De repente, estaba frente a uno de los creadores más renombrados del mundo, y quien, sin necesidad de reparar en cuestiones protocolarias, me encomendaba una tarea delicada. No es usual que un embajador se explaye en su primer encuentro con la autoridad máxima del país donde quedará acreditado. El coloquio protocolario se circunscribe al mensaje que envía el otro Jefe de Estado y se despacha la ceremonia después de algunos minutos en los que el clima del encuentro alcanza su cúspide oficial.

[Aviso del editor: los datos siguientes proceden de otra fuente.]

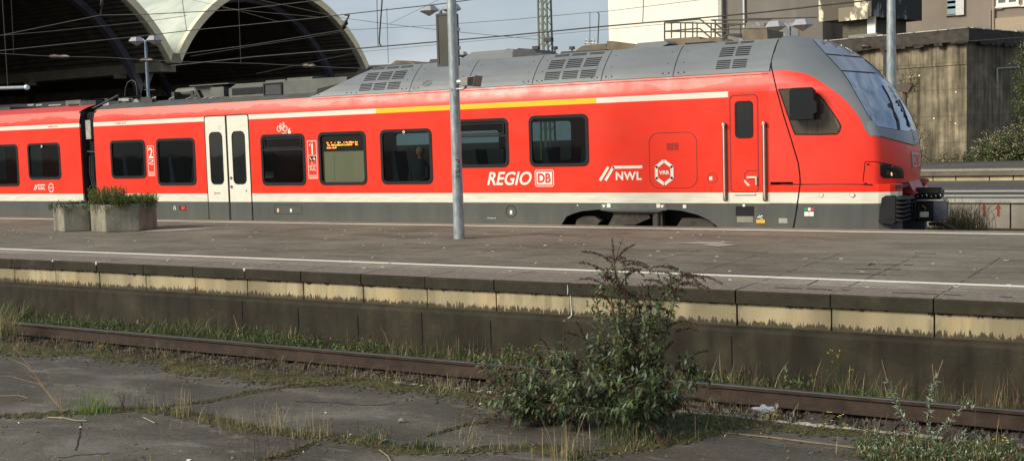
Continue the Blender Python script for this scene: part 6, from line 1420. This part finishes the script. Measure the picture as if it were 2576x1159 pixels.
stalks('green and straw tuft with arching blades before the pebble',935,1112,.36,40,.22,.09,108,[M_grass,M_dry],.004,.8)
stalks('low bright green rosette growing in the crack near the shrub',1062,1128,.36,60,.10,.08,109,[M_grass],.008,1.0)
stalks('few straw stems close to the lower left spikes of the shrub',1180,1110,.36,14,.30,.08,110,[M_dry],.003,.35)
stalks('tall straw stems in front of the shrub by the lower picture edge',1400,1165,.36,18,.40,.14,111,[M_dry],.004,.4)
stalks('second bunch of straw stems below the middle of the shrub',1440,1150,.36,16,.36,.06,112,[M_dry],.004,.25)
stalks('single stalk with an orange dry head at the lower edge of the asphalt',372,1165,.36,6,.10,.03,113,[M_dry,M_redweed],.003,.2,heads=(1,8,.006,.01,.016))
stalks('dark headed dry stalks at the bottom of the near asphalt',640,1160,.36,14,.26,.20,114,[M_redweed],.003,.3,heads=(5,12,.008,.04,.012))
stalks('red brown dock with a dark seed head standing in the first crack',308,1032,.36,3,.20,.02,115,[M_redweed],.004,.2,'weed','dry_dock',(4,40,.05,.04,.014))
stalks('pale withered herb with curled leaves standing in the first crack',352,1028,.36,6,.20,.03,116,[M_dry,M_silver_leaf],.004,.3,'weed','withered_herb',(6,30,.02,.14,.016))
stalks('tall pale dry grass clump at the left end of the rail',12,868,-.1,150,.62,.18,117,[M_dry,M_grass],.006,.6,Y=10.9)
stalks('orange straw weed fanning out over the asphalt left of the green tuft',150,1035,.36,5,.16,.03,118,[M_dry],.005,.9)
m=MB(); R=random.Random(119); bpt=atZ(152,1025,.36)
for pts in ([(152,1025),(120,985),(80,930),(45,885),(30,870)],[(152,1025),(130,975),(115,915),(103,868)],[(150,1023),(100,965),(60,955),(25,945),(0,945)],[(80,930),(60,915),(20,900)],[(70,1000),(45,993),(0,995)],[(120,985),(95,955),(65,938)],[(152,1025),(156,990),(158,965)]):
    P=[]
    for k,(x,y) in enumerate(pts): P.append(atY(x,y,bpt.y-.02*k))
    m.tube(P,[.0036*(1-.7*k/len(P)) for k in range(len(P))],5)
    for a,c in zip(P,P[1:]):
        for q in range(7): leaf(m,a.lerp(c,R.random()),rv(R)+Vector((0,0,.3)),Vector((0,0,1)),.012,.005)
tag(m.build('dry_stalk_fan',plain('orange_straw',(.27,.18,.09),.8,var=.3),normals=False),'long orange straw stalks leaning left from one root in the first crack','weed')
# yellow flowering weeds
def flowers(label,px,py,Y,z,n,h,spread,seed,fl=3,green=40):
    R=random.Random(seed); p=atY(px,py,Y); t=thing('flowering_weed',label,'flower',(p.x,Y,z),'yellow flowering weeds by the track'); m=MB(); f=MB()
    blades(m,p.x,Y,z,green,h*.55,spread,R,.005,.8,0)
    for k in range(n):
        q=Vector((p.x+R.uniform(-spread,spread),Y+R.uniform(-.1,.1),z)); hh=h*R.uniform(.55,1); t_=q+Vector((R.uniform(-.06,.06),R.uniform(-.04,.04),hh)); m.tube([q,q.lerp(t_,.6)+Vector((.01,0,0)),t_],.0025,4,0)
        for j in range(6): leaf(m,q.lerp(t_,R.uniform(.2,.9)),rv(R),Vector((0,0,1)),.035,.010,0)
        for j in range(R.randint(1,fl)):
            c_=t_+rv(R)*.02; 
            for e in range(6): a=e*pi/3; leaf(f,c_,Vector((cos(a),sin(a),.35)),Vector((0,0,1)),.011,.008)
    m.build('stems',[M_grass,M_dry],t,normals=False); f.build('petals',M_flower,t,normals=False); return t
for k,a in enumerate([('yellow flowering weed cluster in front of the rail near the middle',975,930,9.5,-.2,26,.42,.35,201,3,90),('yellow flowers on dry stems against the lower wall right of the big shrub',2105,930,12.0,-.2,8,.52,.15,202,2,60),('small yellow flowers just left of the shrub behind the rail',1300,870,11.9,-.2,14,.36,.25,203,2,80),
    ('lone yellow flower stem in front of the rail in the left third',268,900,10.5,-.2,5,.36,.10,204,2,25),('yellow flower stems against the wall above the left rail',515,770,12.1,-.2,3,.52,.12,205,1,25),('sparse yellow flowers against the lower wall near the left picture side',150,800,12.0,-.2,4,.42,.2,206,1,30),
    ('yellow topped stem standing beside the white litter',1952,1040,8.85,.1,5,.30,.03,207,4,10),('bushy yellow topped weed right of the white litter',2100,1075,8.78,.2,9,.24,.05,208,4,30),('little yellow flowers at the foot of the rail left of the shrub',545,910,9.6,-.2,6,.40,.15,209,2,40),('orange yellow flower at the lower right platform edge',2522,1150,8.5,.36,3,.14,.05,210,3,20)]): flowers(*a)
# rusty weeds and dry stems on the right
for k,(lab,px,py,Y,z,n,h,sp) in enumerate([('red brown stems in front of the rail left of the silvery plant',2240,1100,8.9,-.1,12,.75,.12),('thin dry stems against the lower wall above the silvery plant',2330,1000,11.9,-.2,9,.62,.5),('dry stem with a dark head leaning over the rail at the far right',2400,1060,9.6,-.2,4,.85,.15),
    ('rusty weed patch by the lower wall near the left rail',420,840,12.0,-.2,30,.50,.5),('thin brown stems by the wall between the left weeds',300,815,12.1,-.2,18,.60,.5),('rusty brown weed clump by the lower wall left of the shrub',1175,860,12.0,-.2,46,.48,.30),('pale red stems in front of the rail left of the shrub',1215,950,9.2,-.2,10,.62,.12),('brown stems hanging in front of the rail near its left end',365,950,9.3,-.2,18,.42,.4),
    ('straw stems beside the platform edge below the yellow flowers',1080,985,8.6,.36,26,.13,.10),('twiggy dark weed by the wall right of the shrub',1880,930,11.9,-.2,40,.45,.35),('brown weeds against the wall at the right picture side',2500,1010,11.8,-.2,30,.40,.5),('dry stems between rail and edge at the right picture side',2520,1090,9.1,-.15,20,.35,.3),('olive stems in front of the rail beside the broken box',1770,1000,9.5,-.2,26,.40,.3)]):
    stalks(lab,px,py,z,n,h,sp,300+k,[M_redweed if k%2==0 else M_drydull,M_grass],.0052,.42,'weed','dry_weed',Y=Y)
# silvery plant at the lower right
R=random.Random(401); sv=thing('silvery_shrub','pale silvery leaved young shrub with three upright shoots at the lower right platform edge','shrub',tuple(atZ(2340,1120,.36)))
lvs,sts=MB(),MB()
def shoot(pts,R,L_=.05,dn=1.0,dy=0):
    P=[atY(x,y,8.55+dy-.01*k) for k,(x,y) in enumerate(pts)]; sts.tube(P,[.004*(1-.5*k/len(P)) for k in range(len(P))],5,0)
    for a,c in zip(P,P[1:]):
        n=int((c-a).length/.014*dn)
        for k in range(n):
            p=a.lerp(c,(k+R.random())/max(1,n)); d=(c-a).normalized(); 
            for q in range(3): leaf(lvs,p,rv(R)+d*.7,Vector((0,0,1)),L_*R.uniform(.8,1.4),L_*R.uniform(.28,.42),0)
shoot([(2330,1120),(2290,1075),(2265,1040),(2250,1005),(2240,975),(2232,958)],R,.045)
shoot([(2345,1115),(2335,1060),(2340,1000),(2350,960),(2356,950)],R,.045)
shoot([(2350,1125),(2365,1085),(2395,1050),(2420,1030),(2450,1015)],R,.040)
shoot([(2340,1130),(2300,1120),(2250,1130),(2190,1140)],R,.035); shoot([(2350,1130),(2400,1110),(2430,1085)],R,.035); shoot([(2330,1135),(2290,1150),(2200,1150)],R,.03); shoot([(2330,1120),(2300,1095),(2240,1090),(2180,1085)],R,.03); shoot([(2340,1120),(2360,1150),(2330,1160)],R,.03)
for a,c in (((2356,950),(2372,905)),((2232,958),(2218,905)),((2350,960),(2345,915))):
    p,q=atY(*a,8.5),atY(*c,8.5); sts.tube([p,q],.0022,4,1)
lvs.build('leaves',[M_silver_leaf],sv,normals=False); sts.build('stems',[M_stem,M_drystem],sv,normals=False)
m=MB(); R=random.Random(402)
for k in range(420):
    p=atZ(R.uniform(2160,2560),R.uniform(1112,1160),.36); blades(m,p.x,p.y,.36,R.randint(3,8),R.uniform(.03,.11),.04,R,.0035,1,R.choice((0,0,0,1,2)))
    if R.random()<.5:
        for j in range(6): leaf(m,Vector((p.x,p.y,.37))+rv(R)*.03,rv(R)+Vector((0,0,.6)),Vector((0,0,1)),R.uniform(.02,.04),.012,R.choice((0,3)))
tag(m.build('ground_weeds',[M_grass,M_dry,M_redweed,M_silver_leaf],normals=False),kind='stuff')
# green clumps right of the big shrub on the edge
stalks('green leafy clump on the platform edge just right of the big shrub',1770,1075,.36,90,.17,.14,501,[M_grass,M_dry],.006,.8)
stalks('green grass clump under the right side of the big shrub',1700,1095,.36,90,.20,.16,502,[M_grass,M_dry],.004,.7)
stalks('small green clump on the crumbling edge left of the litter',1870,1062,.36,60,.09,.12,503,[M_grass,M_dry],.005,.9)
stalks('olive grass clump over the edge left of the big shrub',1130,985,.36,60,.16,.16,504,[M_dry,M_grass],.0035,.8)
# litter, box, pebble, twigs
p=atY(1926,1028,9.0)
m=MB(); R=random.Random(601); n=40; c0=Vector((p.x,9.0,p.z-.02))
for (ox,oz,rx,rz_) in ((0,.015,.065,.026),(-.075,.015,.045,.015),(.05,.02,.03,.024),(-.02,.035,.028,.02)):
    rows=[]
    for i in range(8):
        t=pi*i/7; rows.append([c0+Vector((ox+rx*sin(t)*cos(u*pi/5)*R.uniform(.65,1.2),rx*.8*sin(t)*sin(u*pi/5)*R.uniform(.65,1.2),oz+rz_*cos(t)*R.uniform(.8,1.3))) for u in range(10)])
        rows[-1].append(rows[-1][0])
    m.grid(rows,sm=False)
leaf(m,c0+Vector((.09,0,.03)),Vector((.2,0,1)),Vector((0,1,0)),.05,.03); tag(m.build('plastic_litter',M_litter,normals=False),'crumpled white plastic litter lying between the rail and the platform edge','litter')
m=MB(); p,q=atY(1655,955,11.75),atY(1718,926,11.75); m.box(p.x,q.x,11.75,12.0,-.22,q.z); m.box(q.x+.012,q.x+.05,11.78,11.98,-.22,q.z+.015); m.box(p.x-.01,q.x+.06,11.74,12.01,q.z-.012,q.z+.004); tag(m.build('rusty_box',M_rust,bevel=.008),'small rusty box on the far side of the rail right of the big shrub','box')
m=MB(); p=atZ(1011,1060,.36); m.tube([p+Vector((-.03,0,.004)),p+Vector((-.012,0,.014)),p+Vector((.015,0,.016)),p+Vector((.03,0,.005))],[.008,.018,.016,.006],7); tag(m.build('pebble',plain('greenish_stone',(.17,.17,.14),.8),normals=True),'single grey pebble lying on the near asphalt','stone')
for k,(lab,pts,r) in enumerate([('pale bare twig lying along the mossy crack at the left',[(120,1049),(160,1050),(190,1057),(220,1057)],.007),('short bare twig lying on the asphalt below the fork of the crack',[(360,1048),(375,1056),(390,1063)],.005),('thin bent twig by the lower centre of the asphalt',[(955,1130),(975,1145),(985,1162)],.004),('thin dark twig lying in front of the shrub base',[(1165,1133),(1190,1124),(1240,1115)],.004)]):
    m=MB(); m.tube([atZ(x,y,.368) for x,y in pts],r,6); tag(m.build('fallen_twig',plain('grey_bark',(.26,.22,.16),.8),normals=False),lab,'twig')
m=MB(); R=random.Random(701)
for k in range(110):
    p=atZ(R.uniform(0,2200),R.uniform(1010,1159),.362); d=rv(R); d.z*=.2; leaf(m,p+Vector((0,0,.003)),d,Vector((0,0,1)),R.uniform(.012,.03),R.uniform(.008,.016),R.choice((0,0,1,2)))
tag(m.build('fallen_leaves',[plain('yellow_fallen_leaf',(.42,.26,.06),.7),plain('brown_fallen_leaf',(.10,.05,.03),.8),plain('pale_fallen_leaf',(.40,.36,.28),.8)],normals=False),kind='stuff')
# fine cracks in the near asphalt
m=MB(); R=random.Random(801)
for pts in ([(205,1062),(200,1100),(188,1136)],[(150,1150),(200,1143),(290,1138)],[(745,1008),(830,1012),(950,1020),(1010,1010)]):
    P=[]
    for a,c in zip(pts,pts[1:]):
        for k in range(6): P.append((lerp(a[0],c[0],k/6)+R.uniform(-2,2),lerp(a[1],c[1],k/6)+R.uniform(-1.5,1.5)))
    Q=[atZ(x,y,.357) for x,y in P]
    for a,c in zip(Q,Q[1:]): m.bar(a,c,R.uniform(.004,.01),.003)
tag(m.build('asphalt_cracks',M_black),kind='structure')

La petición de don Gabriel introducía un elemento inquietante, además de ser un enigma. Pasaron muchas cosas por mi cabeza. No podía tratarse de algo lúdico. Era bien conocido que el gran escritor nacido en Aracataca desplegaba esfuerzos en defensa de los derechos humanos; mantenía relaciones estrechas con jefes de gobierno de numerosos países latinoamericanos; y disfrutaba de relaciones privilegiadas con líderes regionales de la talla de Torrijos o de Fidel Castro. Siempre discreto, Garcia Márquez intercedió por numerosos perseguidos políticos. Ayudó a abandonar mazmorras a diestra y siniestra, nunca mejor dicho. Así que el pedido de que el nuevo embajador mexicano fuera el conducto para dar a conocer un texto en clave al presidente de su país, debía encerrar alguna cuestión inaplazable. Por añadidura, el mensaje requería ser comunicado solamente a través de un «propio». Sin duda, habría confidencias de alto calibre. Los cables telefónicos y los télex de entonces no aseguraban la confidencialidad necesaria.
Tuve que hacer una reflexión profunda y de legítima preocupación; ¿en qué momento de la ceremonia podría apartarme unos segundos para recitar la frase en clave, cuyo contenido desconocía? ¿Cuál sería la reacción del Jefe de Estado?.
Ese mismo día, a media noche, un vuelo de «Varig» que hacía escala en el país andino me depositó en Bogotá. La ceremonia marcada para las once de la mañana del día siguiente se pospuso 24 horas. En un presagio de los que serían meses aciagos, el día de mi llegada a Colombia una bomba había acabado con la vida del gobernador de Antioquia; y el Presidente Barco participó en las exequias en una Medellín asolada por el terror del narcotráfico. Eran los tiempos del cartel de Cali, de Pablo Escobar, y del “mexicano” Rodriguez Gacha.
Por fin había llegado para mi uno de los días más esperados en la vida de un diplomático: la presentación de cartas credenciales como embajador. Es el acto más significativo de una larga etapa profesional que se alcanza a través de esfuerzo denodado. Nuestro país cuenta con menos de cien embajadores de carrera, quienes alcanzamos el rango más alto, después de escalar un estricto escalafón, con vivencias profesionales en la cancillería y en representaciones ante países de múltiples identidades culturales, lenguas, y tradiciones. Hechos que exigen renuncias tambien, por el alejamiento del círculo de amistades, de la familia y en muchos casos, amorosas.